### Exercise details
Give the data again, word for word.

### Source material

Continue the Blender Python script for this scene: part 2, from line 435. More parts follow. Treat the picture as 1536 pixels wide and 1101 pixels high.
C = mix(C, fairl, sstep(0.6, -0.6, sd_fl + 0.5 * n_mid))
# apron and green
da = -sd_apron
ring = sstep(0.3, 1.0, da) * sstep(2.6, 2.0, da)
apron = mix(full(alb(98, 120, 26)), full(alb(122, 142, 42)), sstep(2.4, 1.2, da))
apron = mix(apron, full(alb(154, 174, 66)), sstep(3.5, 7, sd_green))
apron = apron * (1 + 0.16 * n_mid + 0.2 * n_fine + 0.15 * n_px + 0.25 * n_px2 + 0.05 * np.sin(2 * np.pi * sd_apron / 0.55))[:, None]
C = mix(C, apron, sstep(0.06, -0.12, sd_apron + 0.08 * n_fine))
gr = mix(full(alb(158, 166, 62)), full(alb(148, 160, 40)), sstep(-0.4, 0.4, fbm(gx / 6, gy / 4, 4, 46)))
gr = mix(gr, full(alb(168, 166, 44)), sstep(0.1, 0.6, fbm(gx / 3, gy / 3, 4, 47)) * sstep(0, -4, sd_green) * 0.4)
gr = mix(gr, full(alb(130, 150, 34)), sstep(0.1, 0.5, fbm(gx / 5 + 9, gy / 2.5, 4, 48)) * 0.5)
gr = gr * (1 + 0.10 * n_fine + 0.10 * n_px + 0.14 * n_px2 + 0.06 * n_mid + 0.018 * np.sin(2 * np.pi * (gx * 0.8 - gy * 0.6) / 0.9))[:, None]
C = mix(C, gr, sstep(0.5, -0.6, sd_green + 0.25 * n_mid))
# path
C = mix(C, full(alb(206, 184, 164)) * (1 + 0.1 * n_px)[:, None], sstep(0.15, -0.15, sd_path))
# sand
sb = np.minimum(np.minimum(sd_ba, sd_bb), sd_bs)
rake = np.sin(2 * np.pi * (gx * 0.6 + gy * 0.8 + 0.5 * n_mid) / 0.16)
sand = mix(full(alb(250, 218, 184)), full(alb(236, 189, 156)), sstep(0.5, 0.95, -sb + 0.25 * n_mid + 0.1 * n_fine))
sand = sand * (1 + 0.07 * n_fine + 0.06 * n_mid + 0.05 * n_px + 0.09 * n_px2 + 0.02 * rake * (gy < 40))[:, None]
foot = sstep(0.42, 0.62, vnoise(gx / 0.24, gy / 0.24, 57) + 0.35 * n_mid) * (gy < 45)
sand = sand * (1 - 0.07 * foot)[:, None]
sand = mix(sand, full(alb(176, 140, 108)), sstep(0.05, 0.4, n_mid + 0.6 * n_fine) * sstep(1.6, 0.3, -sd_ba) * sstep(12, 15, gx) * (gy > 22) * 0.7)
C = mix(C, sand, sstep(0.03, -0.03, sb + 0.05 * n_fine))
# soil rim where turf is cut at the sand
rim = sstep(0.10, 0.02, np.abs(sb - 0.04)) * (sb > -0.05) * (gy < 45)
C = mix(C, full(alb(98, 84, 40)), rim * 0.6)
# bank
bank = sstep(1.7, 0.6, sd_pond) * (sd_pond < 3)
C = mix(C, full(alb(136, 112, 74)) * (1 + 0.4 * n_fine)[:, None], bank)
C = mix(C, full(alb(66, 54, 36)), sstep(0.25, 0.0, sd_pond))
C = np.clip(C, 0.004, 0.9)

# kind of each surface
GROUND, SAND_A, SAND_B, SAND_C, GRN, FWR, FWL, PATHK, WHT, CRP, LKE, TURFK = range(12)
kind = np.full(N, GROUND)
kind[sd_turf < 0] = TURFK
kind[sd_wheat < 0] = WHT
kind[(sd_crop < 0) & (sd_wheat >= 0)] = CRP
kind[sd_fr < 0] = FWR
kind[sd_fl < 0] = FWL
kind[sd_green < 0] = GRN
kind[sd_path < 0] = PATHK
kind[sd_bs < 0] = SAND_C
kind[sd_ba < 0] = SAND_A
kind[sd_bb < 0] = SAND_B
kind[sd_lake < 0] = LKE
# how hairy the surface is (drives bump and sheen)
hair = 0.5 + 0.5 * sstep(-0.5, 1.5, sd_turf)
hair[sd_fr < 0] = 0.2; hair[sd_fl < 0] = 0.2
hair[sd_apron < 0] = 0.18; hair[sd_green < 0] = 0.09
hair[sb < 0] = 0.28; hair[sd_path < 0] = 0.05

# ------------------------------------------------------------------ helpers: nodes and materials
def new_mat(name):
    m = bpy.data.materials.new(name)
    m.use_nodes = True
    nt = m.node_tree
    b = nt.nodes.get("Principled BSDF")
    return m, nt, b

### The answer
Continue the Blender Python script for this scene: part 2, from line 435. More parts follow. Treat the picture as 1536 pixels wide and 1101 pixels high.
C = mix(C, fairl, sstep(0.6, -0.6, sd_fl + 0.5 * n_mid))
# apron and green
da = -sd_apron
ring = sstep(0.3, 1.0, da) * sstep(2.6, 2.0, da)
apron = mix(full(alb(98, 120, 26)), full(alb(122, 142, 42)), sstep(2.4, 1.2, da))
apron = mix(apron, full(alb(154, 174, 66)), sstep(3.5, 7, sd_green))
apron = apron * (1 + 0.16 * n_mid + 0.2 * n_fine + 0.15 * n_px + 0.25 * n_px2 + 0.05 * np.sin(2 * np.pi * sd_apron / 0.55))[:, None]
C = mix(C, apron, sstep(0.06, -0.12, sd_apron + 0.08 * n_fine))
gr = mix(full(alb(158, 166, 62)), full(alb(148, 160, 40)), sstep(-0.4, 0.4, fbm(gx / 6, gy / 4, 4, 46)))
gr = mix(gr, full(alb(168, 166, 44)), sstep(0.1, 0.6, fbm(gx / 3, gy / 3, 4, 47)) * sstep(0, -4, sd_green) * 0.4)
gr = mix(gr, full(alb(130, 150, 34)), sstep(0.1, 0.5, fbm(gx / 5 + 9, gy / 2.5, 4, 48)) * 0.5)
gr = gr * (1 + 0.10 * n_fine + 0.10 * n_px + 0.14 * n_px2 + 0.06 * n_mid + 0.018 * np.sin(2 * np.pi * (gx * 0.8 - gy * 0.6) / 0.9))[:, None]
C = mix(C, gr, sstep(0.5, -0.6, sd_green + 0.25 * n_mid))
# path
C = mix(C, full(alb(206, 184, 164)) * (1 + 0.1 * n_px)[:, None], sstep(0.15, -0.15, sd_path))
# sand
sb = np.minimum(np.minimum(sd_ba, sd_bb), sd_bs)
rake = np.sin(2 * np.pi * (gx * 0.6 + gy * 0.8 + 0.5 * n_mid) / 0.16)
sand = mix(full(alb(250, 218, 184)), full(alb(236, 189, 156)), sstep(0.5, 0.95, -sb + 0.25 * n_mid + 0.1 * n_fine))
sand = sand * (1 + 0.07 * n_fine + 0.06 * n_mid + 0.05 * n_px + 0.09 * n_px2 + 0.02 * rake * (gy < 40))[:, None]
foot = sstep(0.42, 0.62, vnoise(gx / 0.24, gy / 0.24, 57) + 0.35 * n_mid) * (gy < 45)
sand = sand * (1 - 0.07 * foot)[:, None]
sand = mix(sand, full(alb(176, 140, 108)), sstep(0.05, 0.4, n_mid + 0.6 * n_fine) * sstep(1.6, 0.3, -sd_ba) * sstep(12, 15, gx) * (gy > 22) * 0.7)
C = mix(C, sand, sstep(0.03, -0.03, sb + 0.05 * n_fine))
# soil rim where turf is cut at the sand
rim = sstep(0.10, 0.02, np.abs(sb - 0.04)) * (sb > -0.05) * (gy < 45)
C = mix(C, full(alb(98, 84, 40)), rim * 0.6)
# bank
bank = sstep(1.7, 0.6, sd_pond) * (sd_pond < 3)
C = mix(C, full(alb(136, 112, 74)) * (1 + 0.4 * n_fine)[:, None], bank)
C = mix(C, full(alb(66, 54, 36)), sstep(0.25, 0.0, sd_pond))
C = np.clip(C, 0.004, 0.9)

# kind of each surface
GROUND, SAND_A, SAND_B, SAND_C, GRN, FWR, FWL, PATHK, WHT, CRP, LKE, TURFK = range(12)
kind = np.full(N, GROUND)
kind[sd_turf < 0] = TURFK
kind[sd_wheat < 0] = WHT
kind[(sd_crop < 0) & (sd_wheat >= 0)] = CRP
kind[sd_fr < 0] = FWR
kind[sd_fl < 0] = FWL
kind[sd_green < 0] = GRN
kind[sd_path < 0] = PATHK
kind[sd_bs < 0] = SAND_C
kind[sd_ba < 0] = SAND_A
kind[sd_bb < 0] = SAND_B
kind[sd_lake < 0] = LKE
# how hairy the surface is (drives bump and sheen)
hair = 0.5 + 0.5 * sstep(-0.5, 1.5, sd_turf)
hair[sd_fr < 0] = 0.2; hair[sd_fl < 0] = 0.2
hair[sd_apron < 0] = 0.18; hair[sd_green < 0] = 0.09
hair[sb < 0] = 0.28; hair[sd_path < 0] = 0.05

# ------------------------------------------------------------------ helpers: nodes and materials
def new_mat(name):
    m = bpy.data.materials.new(name)
    m.use_nodes = True
    nt = m.node_tree
    b = nt.nodes.get("Principled BSDF")
    return m, nt, b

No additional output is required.